**What the exercise asks:** Only the lines from the one containing "Continue the Blender" through the one containing "ca.data.foreach_set('color', wear.reshape(-1))" are wanted. Give them again exactly, both ends included.

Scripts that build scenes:
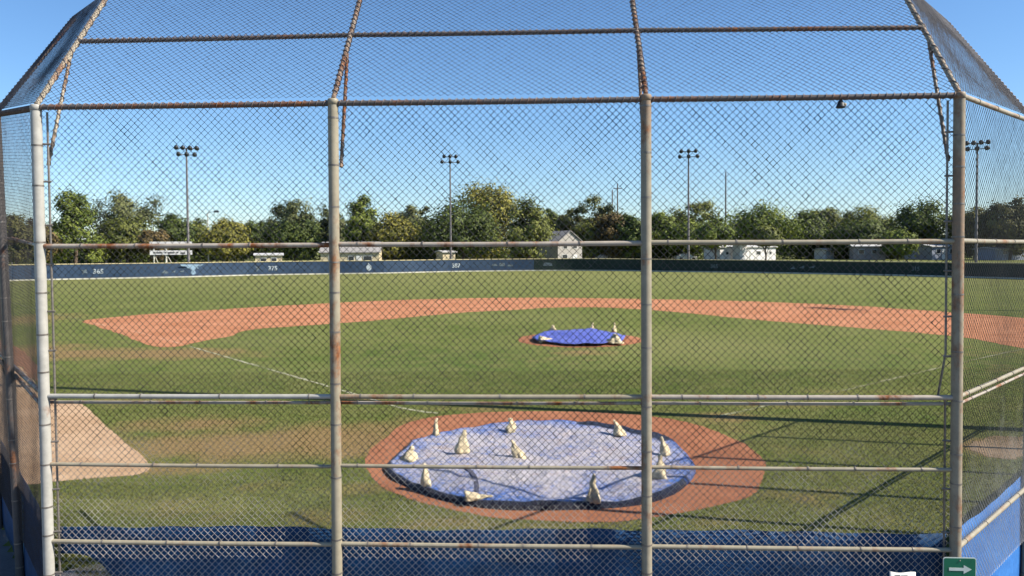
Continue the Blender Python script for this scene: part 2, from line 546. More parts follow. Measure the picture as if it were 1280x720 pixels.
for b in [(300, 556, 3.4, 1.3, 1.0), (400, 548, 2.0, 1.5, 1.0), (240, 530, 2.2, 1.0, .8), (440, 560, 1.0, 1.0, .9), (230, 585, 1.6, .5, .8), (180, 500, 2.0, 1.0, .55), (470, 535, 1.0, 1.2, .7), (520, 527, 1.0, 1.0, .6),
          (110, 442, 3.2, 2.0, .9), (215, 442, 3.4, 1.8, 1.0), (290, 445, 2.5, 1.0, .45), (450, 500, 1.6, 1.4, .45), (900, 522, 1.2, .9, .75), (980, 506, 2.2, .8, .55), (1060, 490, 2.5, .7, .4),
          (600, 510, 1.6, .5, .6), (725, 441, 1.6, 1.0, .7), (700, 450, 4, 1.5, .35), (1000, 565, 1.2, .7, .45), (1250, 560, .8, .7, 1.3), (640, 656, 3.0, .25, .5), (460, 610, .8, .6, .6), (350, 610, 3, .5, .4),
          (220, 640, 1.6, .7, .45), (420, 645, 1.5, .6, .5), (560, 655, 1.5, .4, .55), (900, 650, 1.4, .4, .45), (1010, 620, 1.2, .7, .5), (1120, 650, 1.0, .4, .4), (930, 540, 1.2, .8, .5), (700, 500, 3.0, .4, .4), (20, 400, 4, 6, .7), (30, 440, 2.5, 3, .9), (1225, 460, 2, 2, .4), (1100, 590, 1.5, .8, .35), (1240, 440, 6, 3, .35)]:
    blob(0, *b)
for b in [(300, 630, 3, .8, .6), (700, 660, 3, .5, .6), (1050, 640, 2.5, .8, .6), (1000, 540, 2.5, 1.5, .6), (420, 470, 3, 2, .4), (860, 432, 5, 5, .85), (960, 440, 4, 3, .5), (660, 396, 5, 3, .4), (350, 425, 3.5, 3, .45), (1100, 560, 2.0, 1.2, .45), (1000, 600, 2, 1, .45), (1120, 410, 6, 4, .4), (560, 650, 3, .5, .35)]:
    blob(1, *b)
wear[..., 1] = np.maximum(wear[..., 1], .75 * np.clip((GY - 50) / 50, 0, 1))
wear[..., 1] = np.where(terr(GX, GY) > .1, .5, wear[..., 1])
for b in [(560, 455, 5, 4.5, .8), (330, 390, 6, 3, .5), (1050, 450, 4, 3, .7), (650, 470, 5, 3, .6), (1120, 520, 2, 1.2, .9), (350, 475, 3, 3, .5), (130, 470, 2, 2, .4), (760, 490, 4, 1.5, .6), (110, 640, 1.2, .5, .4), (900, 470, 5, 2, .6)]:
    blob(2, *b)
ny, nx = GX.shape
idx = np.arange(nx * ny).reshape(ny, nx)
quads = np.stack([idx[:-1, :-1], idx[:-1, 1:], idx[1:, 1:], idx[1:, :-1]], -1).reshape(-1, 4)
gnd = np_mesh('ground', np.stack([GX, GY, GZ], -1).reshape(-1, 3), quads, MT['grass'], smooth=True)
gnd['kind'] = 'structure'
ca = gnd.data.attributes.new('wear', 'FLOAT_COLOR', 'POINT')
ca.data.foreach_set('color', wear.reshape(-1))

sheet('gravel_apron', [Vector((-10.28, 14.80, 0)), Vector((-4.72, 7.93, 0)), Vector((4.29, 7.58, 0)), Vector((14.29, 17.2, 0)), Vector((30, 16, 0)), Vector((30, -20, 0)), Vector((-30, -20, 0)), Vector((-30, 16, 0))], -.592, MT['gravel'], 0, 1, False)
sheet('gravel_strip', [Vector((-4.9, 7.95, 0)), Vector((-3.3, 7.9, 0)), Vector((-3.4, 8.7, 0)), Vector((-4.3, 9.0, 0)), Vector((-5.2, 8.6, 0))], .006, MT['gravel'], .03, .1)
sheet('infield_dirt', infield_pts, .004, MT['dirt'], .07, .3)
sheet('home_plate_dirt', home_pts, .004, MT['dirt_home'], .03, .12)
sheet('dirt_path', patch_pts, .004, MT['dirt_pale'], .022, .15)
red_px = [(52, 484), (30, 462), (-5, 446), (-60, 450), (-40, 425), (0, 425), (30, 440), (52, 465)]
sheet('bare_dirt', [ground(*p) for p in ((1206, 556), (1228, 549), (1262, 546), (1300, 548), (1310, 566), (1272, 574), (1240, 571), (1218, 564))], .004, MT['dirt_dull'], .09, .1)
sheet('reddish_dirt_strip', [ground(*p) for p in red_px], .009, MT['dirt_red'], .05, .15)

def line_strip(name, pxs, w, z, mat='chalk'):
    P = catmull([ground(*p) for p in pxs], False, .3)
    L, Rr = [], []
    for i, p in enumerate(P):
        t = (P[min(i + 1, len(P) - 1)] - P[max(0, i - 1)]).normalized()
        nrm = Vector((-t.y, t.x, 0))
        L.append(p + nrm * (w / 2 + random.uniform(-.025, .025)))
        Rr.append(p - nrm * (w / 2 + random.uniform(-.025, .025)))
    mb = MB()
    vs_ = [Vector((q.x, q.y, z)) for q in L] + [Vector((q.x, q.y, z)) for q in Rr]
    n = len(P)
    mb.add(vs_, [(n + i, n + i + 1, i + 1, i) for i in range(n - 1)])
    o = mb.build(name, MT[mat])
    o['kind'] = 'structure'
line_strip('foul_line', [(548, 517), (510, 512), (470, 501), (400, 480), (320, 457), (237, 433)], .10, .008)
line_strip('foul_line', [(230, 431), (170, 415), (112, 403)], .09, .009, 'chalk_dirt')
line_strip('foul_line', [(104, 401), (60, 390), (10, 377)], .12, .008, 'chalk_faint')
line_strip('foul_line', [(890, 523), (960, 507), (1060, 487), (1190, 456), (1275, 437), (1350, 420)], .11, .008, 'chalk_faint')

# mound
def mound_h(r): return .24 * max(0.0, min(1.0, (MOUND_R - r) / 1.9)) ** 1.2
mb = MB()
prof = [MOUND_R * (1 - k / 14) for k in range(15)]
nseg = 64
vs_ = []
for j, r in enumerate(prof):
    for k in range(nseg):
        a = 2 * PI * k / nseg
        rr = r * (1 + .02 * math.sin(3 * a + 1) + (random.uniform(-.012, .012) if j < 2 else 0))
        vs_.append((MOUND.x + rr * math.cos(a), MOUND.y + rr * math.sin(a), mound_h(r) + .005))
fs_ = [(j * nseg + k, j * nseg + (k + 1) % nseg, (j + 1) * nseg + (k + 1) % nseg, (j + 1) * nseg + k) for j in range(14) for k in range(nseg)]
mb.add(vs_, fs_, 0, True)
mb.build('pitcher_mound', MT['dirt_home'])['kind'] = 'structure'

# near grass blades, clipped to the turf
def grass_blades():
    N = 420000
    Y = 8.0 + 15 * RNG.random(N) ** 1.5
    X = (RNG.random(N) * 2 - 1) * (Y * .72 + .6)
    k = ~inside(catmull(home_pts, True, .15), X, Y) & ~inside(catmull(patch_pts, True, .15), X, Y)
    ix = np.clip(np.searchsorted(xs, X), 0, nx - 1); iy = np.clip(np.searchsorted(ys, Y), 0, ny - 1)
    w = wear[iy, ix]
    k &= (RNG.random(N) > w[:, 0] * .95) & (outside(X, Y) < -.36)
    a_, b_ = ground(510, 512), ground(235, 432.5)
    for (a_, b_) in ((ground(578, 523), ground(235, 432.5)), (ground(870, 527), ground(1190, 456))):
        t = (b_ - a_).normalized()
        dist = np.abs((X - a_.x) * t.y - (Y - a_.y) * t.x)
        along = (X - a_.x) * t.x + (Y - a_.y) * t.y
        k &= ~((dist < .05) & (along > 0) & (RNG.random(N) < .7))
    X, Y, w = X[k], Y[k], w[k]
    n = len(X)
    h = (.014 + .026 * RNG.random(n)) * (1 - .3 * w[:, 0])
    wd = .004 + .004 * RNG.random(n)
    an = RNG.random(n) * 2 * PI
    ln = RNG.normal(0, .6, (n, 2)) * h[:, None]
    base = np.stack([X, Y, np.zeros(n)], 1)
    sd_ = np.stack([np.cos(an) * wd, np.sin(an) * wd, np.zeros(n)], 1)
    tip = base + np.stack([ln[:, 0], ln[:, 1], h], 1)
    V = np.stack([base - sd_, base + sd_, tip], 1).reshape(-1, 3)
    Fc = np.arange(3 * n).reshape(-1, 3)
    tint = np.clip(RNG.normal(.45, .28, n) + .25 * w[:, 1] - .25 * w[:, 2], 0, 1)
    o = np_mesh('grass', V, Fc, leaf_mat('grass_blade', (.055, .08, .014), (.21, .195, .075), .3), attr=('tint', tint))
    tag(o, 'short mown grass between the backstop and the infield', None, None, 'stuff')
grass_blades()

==

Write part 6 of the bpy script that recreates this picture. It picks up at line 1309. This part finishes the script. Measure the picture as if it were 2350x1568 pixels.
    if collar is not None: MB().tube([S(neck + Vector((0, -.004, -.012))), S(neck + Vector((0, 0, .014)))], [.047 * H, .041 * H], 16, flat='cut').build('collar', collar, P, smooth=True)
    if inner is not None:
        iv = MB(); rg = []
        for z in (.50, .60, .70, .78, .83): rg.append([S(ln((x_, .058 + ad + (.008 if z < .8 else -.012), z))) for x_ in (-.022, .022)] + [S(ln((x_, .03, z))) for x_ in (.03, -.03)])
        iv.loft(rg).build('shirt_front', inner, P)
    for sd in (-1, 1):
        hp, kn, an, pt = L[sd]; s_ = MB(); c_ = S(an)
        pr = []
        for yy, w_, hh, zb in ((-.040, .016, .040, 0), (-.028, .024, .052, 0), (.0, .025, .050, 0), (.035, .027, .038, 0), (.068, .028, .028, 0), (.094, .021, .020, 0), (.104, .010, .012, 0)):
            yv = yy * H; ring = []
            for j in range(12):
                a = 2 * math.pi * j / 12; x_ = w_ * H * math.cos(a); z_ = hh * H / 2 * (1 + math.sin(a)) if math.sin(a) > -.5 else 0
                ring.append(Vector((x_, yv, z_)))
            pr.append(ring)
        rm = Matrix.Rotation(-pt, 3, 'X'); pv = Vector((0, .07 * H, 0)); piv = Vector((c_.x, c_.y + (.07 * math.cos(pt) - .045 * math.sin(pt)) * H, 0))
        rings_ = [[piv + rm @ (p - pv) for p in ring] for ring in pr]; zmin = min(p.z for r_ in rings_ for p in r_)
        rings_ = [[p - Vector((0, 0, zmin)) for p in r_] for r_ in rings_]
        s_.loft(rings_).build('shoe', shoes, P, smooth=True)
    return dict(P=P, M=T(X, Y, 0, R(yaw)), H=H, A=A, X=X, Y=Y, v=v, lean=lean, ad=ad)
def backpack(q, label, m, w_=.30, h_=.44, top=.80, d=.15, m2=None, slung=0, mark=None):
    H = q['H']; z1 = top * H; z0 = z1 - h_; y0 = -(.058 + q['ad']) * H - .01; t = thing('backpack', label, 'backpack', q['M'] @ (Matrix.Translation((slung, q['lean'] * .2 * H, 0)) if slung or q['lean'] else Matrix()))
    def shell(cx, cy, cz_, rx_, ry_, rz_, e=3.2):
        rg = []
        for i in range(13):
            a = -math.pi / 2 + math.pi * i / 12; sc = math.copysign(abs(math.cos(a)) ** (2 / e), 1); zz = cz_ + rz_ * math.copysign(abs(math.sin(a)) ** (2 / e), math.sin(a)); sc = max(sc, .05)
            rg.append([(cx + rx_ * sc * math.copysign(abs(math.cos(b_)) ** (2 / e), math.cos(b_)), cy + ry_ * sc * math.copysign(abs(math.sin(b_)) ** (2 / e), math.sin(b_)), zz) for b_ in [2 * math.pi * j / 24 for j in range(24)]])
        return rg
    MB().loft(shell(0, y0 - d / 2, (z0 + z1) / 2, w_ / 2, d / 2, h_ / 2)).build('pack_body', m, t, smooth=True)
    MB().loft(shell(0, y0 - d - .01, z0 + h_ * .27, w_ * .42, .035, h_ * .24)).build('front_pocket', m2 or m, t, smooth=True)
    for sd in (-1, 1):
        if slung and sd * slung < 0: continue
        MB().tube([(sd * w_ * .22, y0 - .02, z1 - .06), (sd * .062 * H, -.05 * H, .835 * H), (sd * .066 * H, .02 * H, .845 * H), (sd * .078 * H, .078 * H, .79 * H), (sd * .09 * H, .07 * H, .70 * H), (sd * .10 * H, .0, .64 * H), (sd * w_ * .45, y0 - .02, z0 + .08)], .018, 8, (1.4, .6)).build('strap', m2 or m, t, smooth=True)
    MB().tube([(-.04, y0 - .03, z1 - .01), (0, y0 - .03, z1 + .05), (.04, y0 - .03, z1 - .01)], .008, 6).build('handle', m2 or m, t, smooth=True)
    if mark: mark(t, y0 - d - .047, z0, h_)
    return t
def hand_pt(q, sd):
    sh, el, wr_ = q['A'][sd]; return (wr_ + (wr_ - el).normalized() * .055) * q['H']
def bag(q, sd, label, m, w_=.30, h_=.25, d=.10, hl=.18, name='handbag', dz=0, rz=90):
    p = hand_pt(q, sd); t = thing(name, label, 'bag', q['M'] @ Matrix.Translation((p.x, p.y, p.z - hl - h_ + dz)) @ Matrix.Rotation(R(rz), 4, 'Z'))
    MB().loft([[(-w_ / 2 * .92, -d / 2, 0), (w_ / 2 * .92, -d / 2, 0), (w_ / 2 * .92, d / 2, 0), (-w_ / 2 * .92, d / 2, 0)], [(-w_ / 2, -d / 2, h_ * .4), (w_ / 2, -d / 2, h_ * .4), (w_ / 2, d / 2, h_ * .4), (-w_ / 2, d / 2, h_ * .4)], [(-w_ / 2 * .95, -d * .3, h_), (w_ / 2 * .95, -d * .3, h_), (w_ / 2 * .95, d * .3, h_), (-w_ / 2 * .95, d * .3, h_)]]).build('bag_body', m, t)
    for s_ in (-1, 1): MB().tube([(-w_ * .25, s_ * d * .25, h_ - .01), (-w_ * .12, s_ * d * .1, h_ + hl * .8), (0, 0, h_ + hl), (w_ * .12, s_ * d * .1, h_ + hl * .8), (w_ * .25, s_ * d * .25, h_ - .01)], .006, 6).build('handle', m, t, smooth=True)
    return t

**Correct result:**
Continue the Blender Python script for this scene: part 2, from line 546. More parts follow. Measure the picture as if it were 1280x720 pixels.
for b in [(300, 556, 3.4, 1.3, 1.0), (400, 548, 2.0, 1.5, 1.0), (240, 530, 2.2, 1.0, .8), (440, 560, 1.0, 1.0, .9), (230, 585, 1.6, .5, .8), (180, 500, 2.0, 1.0, .55), (470, 535, 1.0, 1.2, .7), (520, 527, 1.0, 1.0, .6),
          (110, 442, 3.2, 2.0, .9), (215, 442, 3.4, 1.8, 1.0), (290, 445, 2.5, 1.0, .45), (450, 500, 1.6, 1.4, .45), (900, 522, 1.2, .9, .75), (980, 506, 2.2, .8, .55), (1060, 490, 2.5, .7, .4),
          (600, 510, 1.6, .5, .6), (725, 441, 1.6, 1.0, .7), (700, 450, 4, 1.5, .35), (1000, 565, 1.2, .7, .45), (1250, 560, .8, .7, 1.3), (640, 656, 3.0, .25, .5), (460, 610, .8, .6, .6), (350, 610, 3, .5, .4),
          (220, 640, 1.6, .7, .45), (420, 645, 1.5, .6, .5), (560, 655, 1.5, .4, .55), (900, 650, 1.4, .4, .45), (1010, 620, 1.2, .7, .5), (1120, 650, 1.0, .4, .4), (930, 540, 1.2, .8, .5), (700, 500, 3.0, .4, .4), (20, 400, 4, 6, .7), (30, 440, 2.5, 3, .9), (1225, 460, 2, 2, .4), (1100, 590, 1.5, .8, .35), (1240, 440, 6, 3, .35)]:
    blob(0, *b)
for b in [(300, 630, 3, .8, .6), (700, 660, 3, .5, .6), (1050, 640, 2.5, .8, .6), (1000, 540, 2.5, 1.5, .6), (420, 470, 3, 2, .4), (860, 432, 5, 5, .85), (960, 440, 4, 3, .5), (660, 396, 5, 3, .4), (350, 425, 3.5, 3, .45), (1100, 560, 2.0, 1.2, .45), (1000, 600, 2, 1, .45), (1120, 410, 6, 4, .4), (560, 650, 3, .5, .35)]:
    blob(1, *b)
wear[..., 1] = np.maximum(wear[..., 1], .75 * np.clip((GY - 50) / 50, 0, 1))
wear[..., 1] = np.where(terr(GX, GY) > .1, .5, wear[..., 1])
for b in [(560, 455, 5, 4.5, .8), (330, 390, 6, 3, .5), (1050, 450, 4, 3, .7), (650, 470, 5, 3, .6), (1120, 520, 2, 1.2, .9), (350, 475, 3, 3, .5), (130, 470, 2, 2, .4), (760, 490, 4, 1.5, .6), (110, 640, 1.2, .5, .4), (900, 470, 5, 2, .6)]:
    blob(2, *b)
ny, nx = GX.shape
idx = np.arange(nx * ny).reshape(ny, nx)
quads = np.stack([idx[:-1, :-1], idx[:-1, 1:], idx[1:, 1:], idx[1:, :-1]], -1).reshape(-1, 4)
gnd = np_mesh('ground', np.stack([GX, GY, GZ], -1).reshape(-1, 3), quads, MT['grass'], smooth=True)
gnd['kind'] = 'structure'
ca = gnd.data.attributes.new('wear', 'FLOAT_COLOR', 'POINT')
ca.data.foreach_set('color', wear.reshape(-1))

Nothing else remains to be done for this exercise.